February 7, 2005

The post-Super Bowl outcry you'll never hear

So, yesterday was the Super Bowl. Normally I stay as far away as possible from overhyped sporting events, but I was shopping in Target and they had every TV in their electronics department tuned to The Big Game (and turned up excruciatingly loud), so I couldn’t completely avoid it. Although I wasn’t really paying attention to what was going on, I did hear one of the announcers say that Paul McCartney would be playing during the halftime show. As a Beatles fan from way back (albeit one who, were she to make a Top Five list of her favorite Beatles, would place Paul at number five, right behind Stu Sutcliffe) I thought I’d check it out, if only for nostalgia’s sake.

I got home and turned on the TV just in time to see Sir Paul begin his set. It was kinda weird…everything was so note-perfect that I felt like I was watching a performance of Beatlemania, except it was so perfunctory that it wasn’t even as good as Beatlemania.

What it was, of course, was safe. The hoi polloi love Paul for the same reasons that I dislike him: he’s inoffensive and bland. And we all know that he was chosen for just those qualities, because we all know what happened at last year’s halftime show: blah blah Janet blah blah wardrobe malfunction blah blah the world is going to end because little Billy saw a boob and because female sexuality is EVIL EVIL EVIL.

That’s already a more thorough analysis of Hootergate than I ever wanted to engage in, so let me get to my point. Just after the halftime show, and before I could get away from the dinner I was making to change the channel, there was some sort of football montage that was set to U2’s “Sunday Bloody Sunday”. Okay, I get it: they play football on Sunday and it’s a violent contact sport. Cute. And completely, utterly appalling. For anyone who’s unaware, “Sunday Bloody Sunday” commemorates the murder of 14 unarmed Irish protesters by British soldiers in 1972. More than that, it’s a clarion call for an end to sectarian bloodshed in Ireland, and by extension anywhere that enmity breeds violence. In so many ways it was so very inappropriate to use that song that way, especially given the continued US military presence in Iraq and the fact that we’ll probably never know the number of innocent Iraqi civilians killed by US soldiers. I was, as I said, appalled, appalled and offended, as an Irish-American, as an American, as just a person with any kind of awareness and sensitivity.

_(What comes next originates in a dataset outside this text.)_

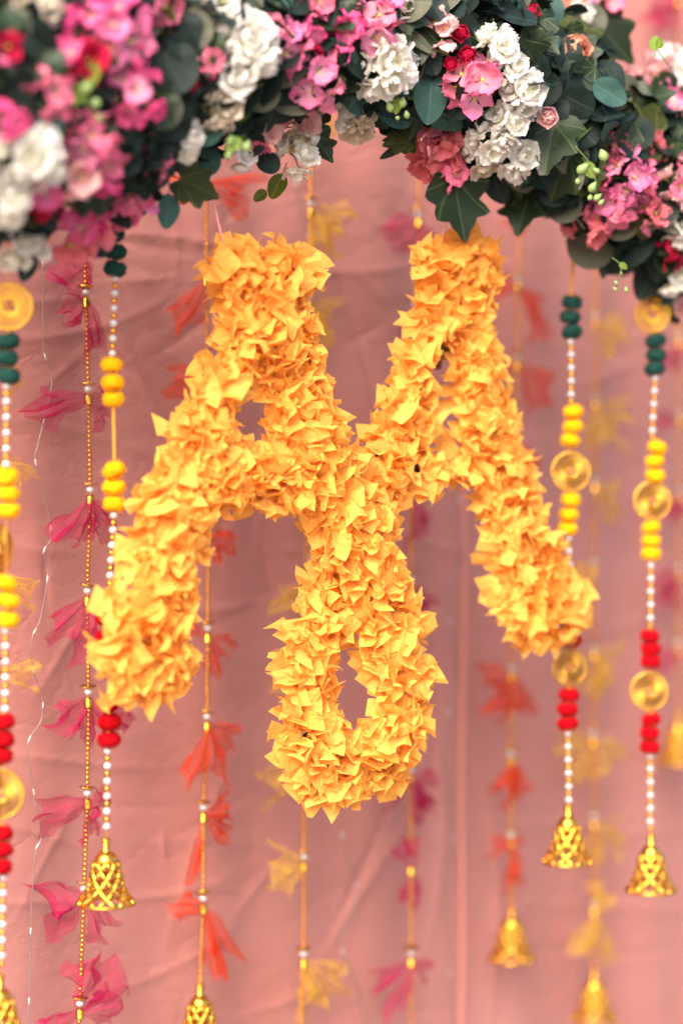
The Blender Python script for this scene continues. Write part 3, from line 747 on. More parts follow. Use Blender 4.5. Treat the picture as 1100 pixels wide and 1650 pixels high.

If the people who were in an uproar over seeing a female breast on TV for half a second had any true sense of righteousness, as well as even a modicum of political and historical awareness, the phrase “wardrobe malfunction” would never have entered the lexicon, and the hue and cry over this would be deafening.

You’ll note that it’s not.

3 comments:

Anonymous said...

Yeah, I noticed that, and I agree with you, but I guess I'm too jaded to be offended. Songs are misused that way so often. Or just not listened to carefully, if you remember how your buddy Springsteen's "Born in the USA" was taken to be a paean to patriotism in the mid-'80s, by those who never listened to the lyrics closly enough to see it was really an embittered song about Viet Nam. (From what I read at the time, that included many who paid to attend the Boss' concerts. Sad.)

-nkl

Amy said...

I watched the same bit for the same reasons!

I think my reaction to the song might be midway between yours and Mr. Lucas's. My jaw slacked in disbelief, my brows were knitted with offense, and I felt vaguely nauseous.

But then, once it was over? I put it out of my mind. Just like the many many other sounds and images that disgust me daily. Then I watched the Home and Garden Network.

I may not have the best coping mechanisms.

Jenny said...

Dude, are you kidding? HGTV is an excellent coping mechanism. I like the shows where people shop for houses.